Sticky by design: startup launch, shell integration, and hard uninstalls
Ongoing (long-standing)
Users complain that the Dropbox desktop app sets itself to launch at startup, embeds itself in Windows File Explorer and macOS Finder, and is difficult to fully remove — with 'failed to uninstall' errors and leftover launch agents, caches, and folders that must be cleaned out by hand.
What happened
Beyond its memory footprint, the Dropbox desktop client has drawn long-running complaints about how deeply it embeds itself in the operating system and how hard it is to cleanly remove. By default it configures itself to start on system boot and installs shell extensions that place a Dropbox entry in the Windows File Explorer navigation pane and integrate with macOS Finder, complete with icon overlays.
Uninstalling is frequently not a one-click affair. Windows users report a 'Dropbox failed to uninstall' error, and Dropbox's own guidance instructs people to first disable Finder/Explorer integration and uncheck 'Start Dropbox on system startup' before the uninstaller will proceed. On macOS, fully removing the app means manually deleting an assortment of leftover items — Launch Agents, Preferences, Caches, and other support folders — across several Library directories, a process Dropbox acknowledges is tedious for non-technical users.

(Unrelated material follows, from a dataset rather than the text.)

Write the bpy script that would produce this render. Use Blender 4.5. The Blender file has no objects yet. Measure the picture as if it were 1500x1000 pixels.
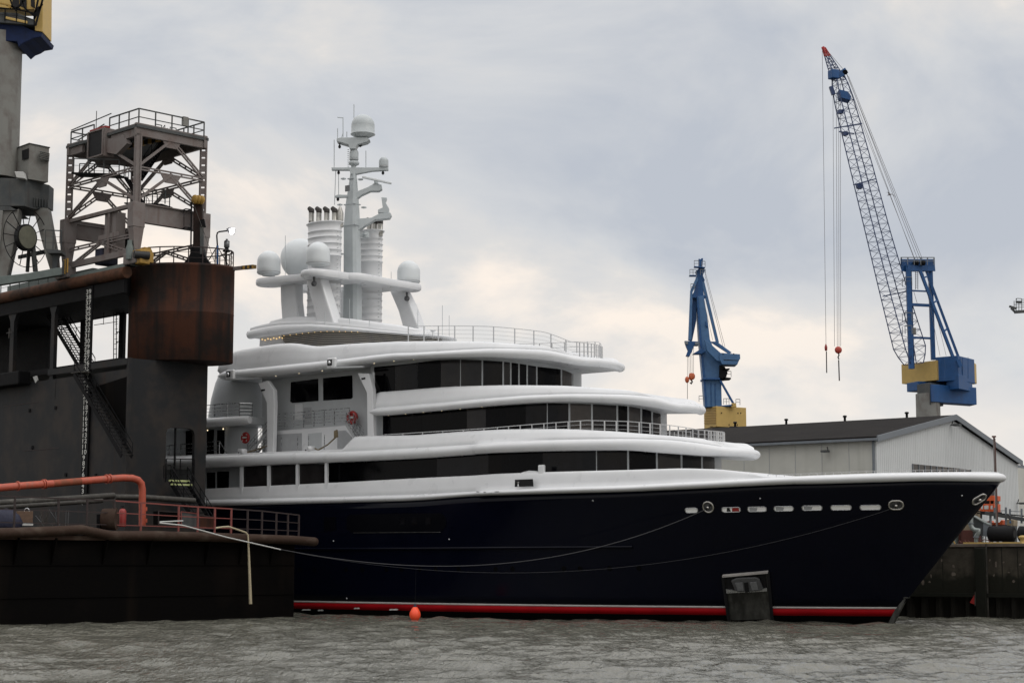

Individually these are ordinary desktop-software behaviors, but collectively they reinforce a complaint that Dropbox makes itself sticky: present at every boot, woven into the file manager, and awkward to dislodge — behavior users contrast unfavorably with lighter, easier-to-remove sync tools.
Impact
The startup-launch, shell-integration, and uninstall friction are minor individually but feed a broader perception that Dropbox prioritizes entrenchment over user control. For users trying to leave the platform or reduce its footprint, the difficulty of a clean removal becomes a final irritation that confirms their decision, and it surfaces repeatedly in 'how to completely remove Dropbox' guides and forum threads.